Some experts say California also is feeling the effects of dramatic changes in the way it produces electricity. Notably, the state relies a lot more heavily these days on solar power, a resource that is in ample supply during the day naturally fades as the sun goes down. Friday’s blackouts began shortly after 6:30 p.m., as solar supplies were disappearing.

While solar has grown in importance over the years, mainstay energy sources like natural gas-fired plants — which can run any time — account for a smaller portion of the state’s electricity supply as older plants have been mothballed.

“We have a lot less fossil fuel generation than we had in 2006,” said Severin Borenstein, an ISO board member and UC Berkeley energy economist.

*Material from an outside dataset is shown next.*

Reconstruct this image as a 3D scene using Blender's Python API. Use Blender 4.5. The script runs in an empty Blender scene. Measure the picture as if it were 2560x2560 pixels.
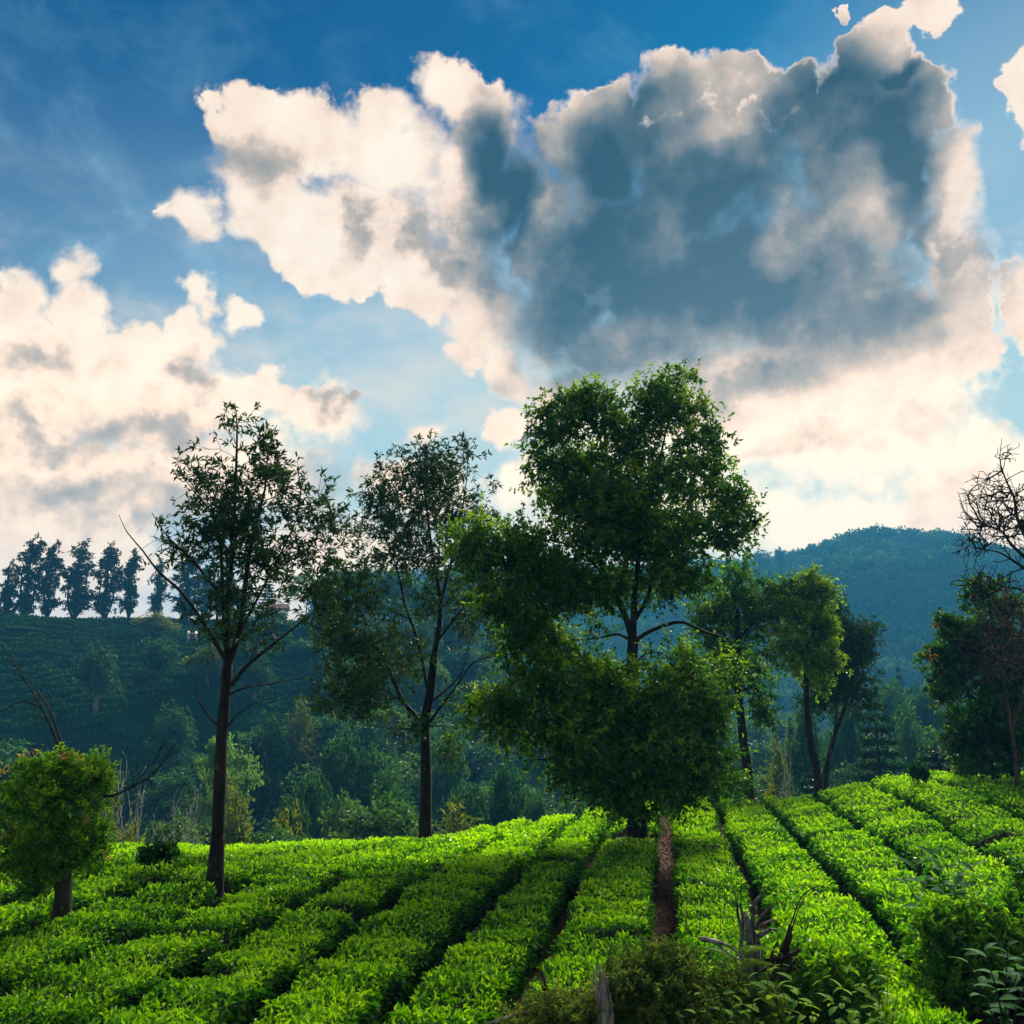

And it’s not just electricity that California’s gone short of (or gasoline — which is next). There’s also water. Victor Davis Hanson in 2015 on California’s “Engineered Drought:” “[Jerry] Brown and other Democratic leaders will never concede that their own opposition in the 1970s (when California had about half its present population) to the completion of state and federal water projects, along with their more recent allowance of massive water diversions for fish and river enhancement, left no margin for error in a state now home to 40 million people.”

It’s important to remember in this election year that what happens in California doesn’t stay in California, it metastasizes east. Job destroying AB5, collapse of the electrical power grid, fuel shortages, they’re all on the Democrats’ national agenda.